The Muslim Public Affairs Council (MPAC) has released a policy memo recommending among other things that fewer resources be devoted to monitoring the US Muslim community. According to a summary of the report:
MPAC today released its latest policy memo entitled “Data on Post-9/11 Terrorism in the United States,” which compares the incidents of Muslim and non-Muslim terrorism cases in the U.S. since 9/11, both in terms of the number of actual and attempted attacks within the U.S. as well as the process and outcome of the terrorism trials.
Among the key findings are:
* There were 51 total plots by domestic non-Muslim perpetrators against the United States, and 29 total plots by domestic and international Muslim perpetrators since 9/11.

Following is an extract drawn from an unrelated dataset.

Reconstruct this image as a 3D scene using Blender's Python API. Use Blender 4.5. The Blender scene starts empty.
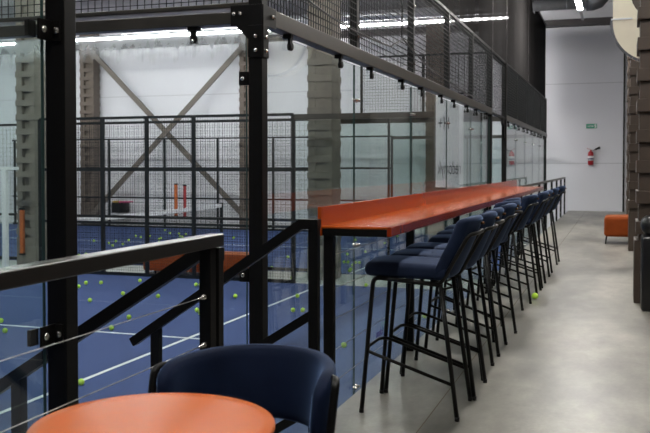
import bpy, bmesh, math, random
from mathutils import Vector, Matrix
random.seed(7)
C = bpy.context.scene.collection
SC = bpy.context.scene
pi = math.pi

# ------------------------------------------------------------------ materials
def new_mat(name):
    m = bpy.data.materials.new(name); m.use_nodes = True
    nt = m.node_tree
    return m, nt, nt.nodes['Principled BSDF'], nt.nodes['Material Output']

def pbr(name, col, rough=0.5, metal=0.0, noise=0.0, nscale=30.0, bump=0.0, spec=0.5, coat=0.0, sheen=0.0, sheen_col=None, rvar=0.0):
    m, nt, b, out = new_mat(name)
    b.inputs['Base Color'].default_value = (*col, 1)
    b.inputs['Roughness'].default_value = rough
    b.inputs['Metallic'].default_value = metal
    b.inputs['Specular IOR Level'].default_value = spec
    b.inputs['Coat Weight'].default_value = coat
    b.inputs['Coat Roughness'].default_value = 0.08
    if sheen:
        b.inputs['Sheen Weight'].default_value = sheen
        b.inputs['Sheen Roughness'].default_value = 0.35
        b.inputs['Sheen Tint'].default_value = (*(sheen_col or (1, 1, 1)), 1)
    tc = nt.nodes.new('ShaderNodeTexCoord')
    n = nt.nodes.new('ShaderNodeTexNoise'); n.inputs['Scale'].default_value = nscale
    n.inputs['Detail'].default_value = 6
    nt.links.new(tc.outputs['Object'], n.inputs['Vector'])
    if noise:
        mx = nt.nodes.new('ShaderNodeMix'); mx.data_type = 'RGBA'
        mx.inputs['A'].default_value = (*[max(0, c * (1 - noise)) for c in col], 1)
        mx.inputs['B'].default_value = (*[c * (1 + noise) for c in col], 1)
        nt.links.new(n.outputs['Fac'], mx.inputs['Factor'])
        nt.links.new(mx.outputs['Result'], b.inputs['Base Color'])
    if rvar:
        mr = nt.nodes.new('ShaderNodeMapRange')
        mr.inputs['To Min'].default_value = rough - rvar; mr.inputs['To Max'].default_value = rough + rvar
        nt.links.new(n.outputs['Fac'], mr.inputs['Value']); nt.links.new(mr.outputs['Result'], b.inputs['Roughness'])
    if bump:
        bp = nt.nodes.new('ShaderNodeBump'); bp.inputs['Strength'].default_value = bump; bp.inputs['Distance'].default_value = 0.002
        nt.links.new(n.outputs['Fac'], bp.inputs['Height']); nt.links.new(bp.outputs['Normal'], b.inputs['Normal'])
    return m

def emit(name, col, s):
    m, nt, b, out = new_mat(name)
    b.inputs['Base Color'].default_value = (*col, 1)
    b.inputs['Emission Color'].default_value = (*col, 1)
    b.inputs['Emission Strength'].default_value = s
    return m

def glass_mat(name, tint, dusty=False):
    m, nt, b, out = new_mat(name)
    nt.nodes.remove(b)
    tr = nt.nodes.new('ShaderNodeBsdfTransparent'); tr.inputs['Color'].default_value = (*tint, 1)
    gl = nt.nodes.new('ShaderNodeBsdfGlossy'); gl.inputs['Roughness'].default_value = 0.0
    fr = nt.nodes.new('ShaderNodeFresnel')
    gm = nt.nodes.new('ShaderNodeNewGeometry'); mi = nt.nodes.new('ShaderNodeMapRange')   # a thin pane: the far face reflects like the near one
    mi.inputs['To Min'].default_value = 1.45; mi.inputs['To Max'].default_value = 1 / 1.45
    nt.links.new(gm.outputs['Backfacing'], mi.inputs['Value']); nt.links.new(mi.outputs['Result'], fr.inputs['IOR'])
    mx = nt.nodes.new('ShaderNodeMixShader')
    nt.links.new(fr.outputs['Fac'], mx.inputs['Fac'])
    nt.links.new(tr.outputs['BSDF'], mx.inputs[1]); nt.links.new(gl.outputs['BSDF'], mx.inputs[2])
    last = mx
    if dusty:   # dried streaks of lime under the top edge of the pane
        geo = nt.nodes.new('ShaderNodeNewGeometry')
        mp = nt.nodes.new('ShaderNodeMapping'); mp.inputs['Scale'].default_value = (14, 14, 1.6)
        nz = nt.nodes.new('ShaderNodeTexNoise'); nz.inputs['Scale'].default_value = 1.6; nz.inputs['Detail'].default_value = 8
        nt.links.new(geo.outputs['Position'], mp.inputs['Vector']); nt.links.new(mp.outputs['Vector'], nz.inputs['Vector'])
        sp = nt.nodes.new('ShaderNodeSeparateXYZ'); nt.links.new(geo.outputs['Position'], sp.inputs['Vector'])
        mr = nt.nodes.new('ShaderNodeMapRange'); mr.inputs['From Min'].default_value = 1.86; mr.inputs['From Max'].default_value = 2.16
        nt.links.new(sp.outputs['Z'], mr.inputs['Value'])
        ad = nt.nodes.new('ShaderNodeMath'); ad.operation = 'ADD'
        nt.links.new(mr.outputs['Result'], ad.inputs[0]); nt.links.new(nz.outputs['Fac'], ad.inputs[1])
        rp = nt.nodes.new('ShaderNodeMapRange'); rp.inputs['From Min'].default_value = 1.0; rp.inputs['From Max'].default_value = 1.3
        rp.inputs['To Max'].default_value = 0.28
        nt.links.new(ad.outputs[0], rp.inputs['Value'])
        df = nt.nodes.new('ShaderNodeBsdfTranslucent'); df.inputs['Color'].default_value = (.85, .9, .92, 1)
        m2 = nt.nodes.new('ShaderNodeMixShader')
        nt.links.new(rp.outputs['Result'], m2.inputs['Fac']); nt.links.new(mx.outputs[0], m2.inputs[1]); nt.links.new(df.outputs[0], m2.inputs[2])
        last = m2
    nt.links.new(last.outputs[0], out.inputs['Surface'])
    return m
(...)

* Only 42% of individuals publicly associated with terrorism by the Department of Justice were actually charged with violating an anti-terrorism or national security statute.
* There have been at least 4 cases of non-Muslim domestic terrorists possessing or attempting to possess Chemical or Radiological weapons, including one case since Obama’s election. No such cases involving Muslim extremists have been reported.
* Since Obama’s election on November 4, 2008 there have been 25 terror plots by non-Muslim domestic extremists and 9 plots by Muslim domestic and international extremists.
The summary presents the following policy recommendations:
* Expand community policing initiatives
* Increase support for research on combatting biased policing
* Expand investments in better human capital acquisitions
* Reform the fusion center process to increase coordination among law enforcement
The report itself explains the recommendation on “combatting biased policing”:
Increase support for research on combating biased law enforcement. As MPAC’s data demonstrates, terrorism against the United States is not limited to Muslims. Disproportionately focusing on a particular community is a misallocation of resources that ignores other risks at our nation’s peril. Reducing biased policing through better research and training is necessary to make our nation more secure.
MPAC was established initially in 1986 as the Political Action Committee of the Islamic Center of Southern California whose key leaders likely had their origins in the Egyptian Muslim Brotherhood. Since that time, MPAC has functioned as the political lobbying arm of the U.S. Brotherhood. MPAC has opposed virtually every count-terror initiative undertaken or proposed by the U.S. government. At times this opposition was said to be on civil-rights grounds but, just as often, MPAC claimed that U.S. counter-terror efforts were aimed at the U.S. Muslim community itself. MPAC has consistently supported and facilitated terrorism by supporting terrorist organizations and, more broadly, constructing an elaborate ideology defending the use of violence by Islamists and Islamist organizations. More than any other U.S. Muslim Brotherhood organization, MPAC has developed extensive relationships with the U.S. government which have included numerous meetings with the Department of Justice and the FBI.